Arms budget cuts coming, but which projects will go?

The Reagan administration's acquiescence on Pentagon budget cuts will not mean immediate obvious changes in defense posture or weaponry. Troops will not be pulled back from Western Europe or South Korea. Nor will big-ticket programs like the B-1 bomber or MX missile be killed.

It's more a question of shape rather than size. The Republican deficit-reduction package gets to the heart of military financing and could have important longer-range effects impinging on national security.

Specifically, the way in which the rate of increase in the defense budget is likely to be reduced (nobody is talking about real cuts here) relates to two important issues: unplanned increases in weapons procurement costs that historically have plagued such purchases; and how ready United States forces are to operate those new weapons and do battle, should deterrence fail.

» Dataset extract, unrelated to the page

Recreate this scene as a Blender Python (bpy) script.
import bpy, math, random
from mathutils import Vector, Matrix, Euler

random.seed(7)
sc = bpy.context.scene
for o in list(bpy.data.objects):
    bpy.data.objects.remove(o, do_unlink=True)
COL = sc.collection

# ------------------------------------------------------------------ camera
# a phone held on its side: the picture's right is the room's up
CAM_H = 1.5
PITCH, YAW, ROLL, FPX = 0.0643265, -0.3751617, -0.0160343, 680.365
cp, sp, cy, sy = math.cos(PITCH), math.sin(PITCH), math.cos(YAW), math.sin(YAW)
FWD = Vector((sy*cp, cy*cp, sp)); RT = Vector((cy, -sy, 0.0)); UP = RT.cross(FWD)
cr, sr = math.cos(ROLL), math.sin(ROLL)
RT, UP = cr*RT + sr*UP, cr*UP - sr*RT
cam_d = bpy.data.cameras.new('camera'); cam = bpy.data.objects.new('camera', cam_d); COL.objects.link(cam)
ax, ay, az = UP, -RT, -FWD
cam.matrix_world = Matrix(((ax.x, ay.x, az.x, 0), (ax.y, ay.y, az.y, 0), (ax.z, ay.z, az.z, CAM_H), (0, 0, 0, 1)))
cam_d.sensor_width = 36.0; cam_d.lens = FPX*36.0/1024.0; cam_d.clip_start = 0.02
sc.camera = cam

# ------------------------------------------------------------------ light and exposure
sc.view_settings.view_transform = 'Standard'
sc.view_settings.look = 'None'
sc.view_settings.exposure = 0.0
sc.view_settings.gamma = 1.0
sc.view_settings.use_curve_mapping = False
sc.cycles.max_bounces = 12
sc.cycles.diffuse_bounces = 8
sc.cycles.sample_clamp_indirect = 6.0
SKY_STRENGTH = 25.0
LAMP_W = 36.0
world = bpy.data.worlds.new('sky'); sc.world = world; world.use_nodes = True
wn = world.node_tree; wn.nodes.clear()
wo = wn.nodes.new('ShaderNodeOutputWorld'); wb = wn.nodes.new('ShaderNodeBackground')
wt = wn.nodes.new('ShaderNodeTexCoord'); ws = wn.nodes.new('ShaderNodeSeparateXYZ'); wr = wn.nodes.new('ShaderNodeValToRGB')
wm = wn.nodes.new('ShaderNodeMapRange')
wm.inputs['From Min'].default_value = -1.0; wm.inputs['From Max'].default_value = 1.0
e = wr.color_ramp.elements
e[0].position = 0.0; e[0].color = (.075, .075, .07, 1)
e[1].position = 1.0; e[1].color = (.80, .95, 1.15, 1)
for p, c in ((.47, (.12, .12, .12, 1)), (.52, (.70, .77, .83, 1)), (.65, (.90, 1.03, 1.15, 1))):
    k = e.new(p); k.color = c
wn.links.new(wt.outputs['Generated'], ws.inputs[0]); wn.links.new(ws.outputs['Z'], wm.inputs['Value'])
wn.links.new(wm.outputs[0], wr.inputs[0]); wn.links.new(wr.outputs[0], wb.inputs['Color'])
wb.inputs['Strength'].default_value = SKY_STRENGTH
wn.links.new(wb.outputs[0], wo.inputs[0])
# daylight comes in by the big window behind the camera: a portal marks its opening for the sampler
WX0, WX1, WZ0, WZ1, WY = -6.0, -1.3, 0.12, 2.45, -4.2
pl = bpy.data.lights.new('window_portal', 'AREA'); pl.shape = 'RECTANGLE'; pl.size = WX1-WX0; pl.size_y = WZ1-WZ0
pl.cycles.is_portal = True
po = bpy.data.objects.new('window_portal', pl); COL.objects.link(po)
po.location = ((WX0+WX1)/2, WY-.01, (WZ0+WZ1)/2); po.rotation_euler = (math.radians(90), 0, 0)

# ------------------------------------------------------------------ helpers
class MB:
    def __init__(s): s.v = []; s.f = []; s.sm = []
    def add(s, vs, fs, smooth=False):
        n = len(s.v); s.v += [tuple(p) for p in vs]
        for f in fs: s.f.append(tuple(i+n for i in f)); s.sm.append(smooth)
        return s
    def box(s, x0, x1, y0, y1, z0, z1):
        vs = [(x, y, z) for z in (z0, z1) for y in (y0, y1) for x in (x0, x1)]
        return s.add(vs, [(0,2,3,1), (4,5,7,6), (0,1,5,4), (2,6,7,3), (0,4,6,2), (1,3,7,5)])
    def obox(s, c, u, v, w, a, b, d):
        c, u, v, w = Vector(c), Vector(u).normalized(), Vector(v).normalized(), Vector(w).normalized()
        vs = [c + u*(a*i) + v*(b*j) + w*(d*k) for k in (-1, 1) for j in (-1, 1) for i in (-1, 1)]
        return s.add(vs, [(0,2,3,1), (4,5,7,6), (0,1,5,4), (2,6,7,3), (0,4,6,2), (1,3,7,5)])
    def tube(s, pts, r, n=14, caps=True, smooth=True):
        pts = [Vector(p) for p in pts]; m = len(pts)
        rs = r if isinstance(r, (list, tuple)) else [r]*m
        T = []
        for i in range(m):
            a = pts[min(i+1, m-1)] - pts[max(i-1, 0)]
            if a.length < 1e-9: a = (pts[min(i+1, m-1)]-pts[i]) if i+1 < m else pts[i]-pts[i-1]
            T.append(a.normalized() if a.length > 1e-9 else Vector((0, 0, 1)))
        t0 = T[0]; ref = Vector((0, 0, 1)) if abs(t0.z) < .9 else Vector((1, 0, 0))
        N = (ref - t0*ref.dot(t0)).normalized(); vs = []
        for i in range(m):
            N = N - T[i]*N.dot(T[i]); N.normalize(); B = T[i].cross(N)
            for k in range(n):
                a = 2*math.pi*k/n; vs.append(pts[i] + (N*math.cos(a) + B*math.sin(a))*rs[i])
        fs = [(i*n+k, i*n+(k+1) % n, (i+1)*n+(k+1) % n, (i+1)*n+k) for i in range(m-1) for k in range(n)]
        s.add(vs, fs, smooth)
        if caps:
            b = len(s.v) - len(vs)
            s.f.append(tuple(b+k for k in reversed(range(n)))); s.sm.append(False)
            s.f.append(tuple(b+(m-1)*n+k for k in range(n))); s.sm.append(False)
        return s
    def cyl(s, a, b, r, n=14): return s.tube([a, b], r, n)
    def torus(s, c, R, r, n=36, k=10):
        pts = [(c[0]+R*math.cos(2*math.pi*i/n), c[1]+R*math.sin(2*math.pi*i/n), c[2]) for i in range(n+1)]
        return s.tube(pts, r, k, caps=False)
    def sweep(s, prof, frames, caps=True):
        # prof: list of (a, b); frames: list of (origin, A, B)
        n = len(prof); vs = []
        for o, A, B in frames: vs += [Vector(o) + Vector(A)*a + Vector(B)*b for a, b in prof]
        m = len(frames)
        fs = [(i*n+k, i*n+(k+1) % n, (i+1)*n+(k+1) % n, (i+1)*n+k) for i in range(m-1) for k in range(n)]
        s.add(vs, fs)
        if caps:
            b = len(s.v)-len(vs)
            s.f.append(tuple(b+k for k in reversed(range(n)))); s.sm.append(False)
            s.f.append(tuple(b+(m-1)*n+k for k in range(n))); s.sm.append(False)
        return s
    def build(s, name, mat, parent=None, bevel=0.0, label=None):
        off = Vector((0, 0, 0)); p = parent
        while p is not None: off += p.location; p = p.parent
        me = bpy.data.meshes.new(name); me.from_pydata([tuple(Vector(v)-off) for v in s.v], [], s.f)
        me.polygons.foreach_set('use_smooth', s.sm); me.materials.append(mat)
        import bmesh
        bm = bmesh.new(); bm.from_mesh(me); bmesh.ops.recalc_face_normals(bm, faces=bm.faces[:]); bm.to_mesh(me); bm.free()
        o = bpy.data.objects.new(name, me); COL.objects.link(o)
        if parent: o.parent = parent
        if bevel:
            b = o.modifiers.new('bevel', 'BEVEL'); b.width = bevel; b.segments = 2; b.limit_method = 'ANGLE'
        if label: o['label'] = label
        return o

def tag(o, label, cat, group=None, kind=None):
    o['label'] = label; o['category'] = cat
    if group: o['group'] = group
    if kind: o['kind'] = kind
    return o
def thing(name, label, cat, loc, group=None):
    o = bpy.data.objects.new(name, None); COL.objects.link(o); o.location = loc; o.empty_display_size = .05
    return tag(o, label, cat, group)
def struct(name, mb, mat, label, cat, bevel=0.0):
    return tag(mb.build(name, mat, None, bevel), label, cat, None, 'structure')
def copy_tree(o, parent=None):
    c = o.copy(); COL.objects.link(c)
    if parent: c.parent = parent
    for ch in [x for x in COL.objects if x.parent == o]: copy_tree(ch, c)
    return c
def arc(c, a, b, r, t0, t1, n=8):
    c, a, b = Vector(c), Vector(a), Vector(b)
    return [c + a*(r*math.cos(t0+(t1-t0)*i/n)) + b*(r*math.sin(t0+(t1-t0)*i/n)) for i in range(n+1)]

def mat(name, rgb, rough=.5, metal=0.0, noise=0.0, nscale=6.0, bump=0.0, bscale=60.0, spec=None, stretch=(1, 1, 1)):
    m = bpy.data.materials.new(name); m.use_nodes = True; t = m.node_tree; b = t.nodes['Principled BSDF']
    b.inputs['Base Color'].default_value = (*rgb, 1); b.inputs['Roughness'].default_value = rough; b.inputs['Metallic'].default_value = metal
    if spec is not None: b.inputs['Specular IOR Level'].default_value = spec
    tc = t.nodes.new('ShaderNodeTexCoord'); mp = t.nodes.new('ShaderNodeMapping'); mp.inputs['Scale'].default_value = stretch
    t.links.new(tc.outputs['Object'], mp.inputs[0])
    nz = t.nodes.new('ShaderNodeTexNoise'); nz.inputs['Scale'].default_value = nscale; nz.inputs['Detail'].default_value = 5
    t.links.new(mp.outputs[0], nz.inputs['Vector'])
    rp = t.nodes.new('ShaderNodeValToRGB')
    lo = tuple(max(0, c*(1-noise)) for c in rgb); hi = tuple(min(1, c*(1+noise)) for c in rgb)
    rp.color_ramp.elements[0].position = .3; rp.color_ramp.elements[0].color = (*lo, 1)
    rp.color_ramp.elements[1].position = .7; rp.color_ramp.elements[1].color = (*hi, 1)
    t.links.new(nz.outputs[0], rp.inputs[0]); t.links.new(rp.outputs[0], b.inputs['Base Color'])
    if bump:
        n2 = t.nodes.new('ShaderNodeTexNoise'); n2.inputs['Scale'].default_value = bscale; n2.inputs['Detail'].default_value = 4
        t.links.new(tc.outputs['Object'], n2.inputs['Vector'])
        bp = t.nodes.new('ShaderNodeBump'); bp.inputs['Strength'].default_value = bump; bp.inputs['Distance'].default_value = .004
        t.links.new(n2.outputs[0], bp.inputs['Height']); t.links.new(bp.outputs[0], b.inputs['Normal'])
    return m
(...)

In essence, the administration has told Congress it now wants to do just as much militarily, but with a smaller increase than it originally sought: 7.5 percent instead of 13 percent for fiscal year 1985, or about $14 billion less than the earlier $305 billion request.

This parallels similar action taken by Congress over the past two years. Even though Congress has pared back Reagan defense budget requests, virtually every new major weapon system has been approved (chemical weapons are the one exception), and reductions have been found elsewhere. Some of the reductions have come from positive adjustments in inflation projections due to the economic upturn. Some have come from stretching out certain weapons programs. And some have come from squeezing certain ''readiness'' accounts.

These are the kinds of things that result in more immediate effects on federal deficits and are therefore more politically attractive. And the administration proposal to lower defense spending by $57 billion over three years does just this. It envisions relatively more short-term savings than the Senate Budget Committee chairman, Pete V. Domenici (R) of New Mexico, proposed in an even larger three-year reduction of $81 billion.

This could put pressure on operations and maintenance accounts (including spare parts and ammunition), critics fear, just when the Pentagon has been facing increased criticism over the combat readiness of forces.

With weapons procurement taking a relatively larger chunk of defense spending since President Reagan took office, the question of cost overruns becomes important as well. Defense Secretary Caspar W. Weinberger maintains that through administration changes to defense procurement - using realistic inflation estimates, multiyear purchasing, and other means - the historical cost overrun pattern will not continue.

But the General Accounting Office recently reported that ''management reforms , too, can suffer from optimistic assumptions,'' and that the problem of cost overruns - which averaged 32 percent over the 20-year period through 1983 - may not have been overcome.

If true, this could mean that reductions in projected defense spending without cutting back some major weapons programs could exacerbate potential problems in readiness of and support for military forces.

Pentagon officials now are combing their defense request for ways to reduce it without bringing on these harmful side effects. They say it can be done, and there traditionally is a bit of ''cut insurance'' built into controversial federal budgets.

On Capitol Hill, Democrats are crafting their own deficit reduction package, which undoubtedly will include defense cuts below what the White House and congressional Republican leaders have agreed upon.

''I believe further reductions in the rate of growth of military expenditures will happen,'' House majority leader Jim Wright (D) of Texas told reporters over breakfast Friday. Congress last year approved an increase in Pentagon budget authority of less than 4 percent, and many experts say a sustained growth rate of 5 percent is better than cycles of big increases followed by sharp cuts.

Administration give on defense spending as reflected in the agreement among top Republicans and the White House last week also takes into account last year's experience and demonstrates a recognition of political realities.

A year ago, the administration at one point might well have been able to obtain a negotiated 7.5 percent increase in defense spending. Instead, it held out for much more and eventually wound up with much less.

This latest White House offer and GOP leadership unity may settle the question sooner. Its eventual impact on national security will take longer to determine.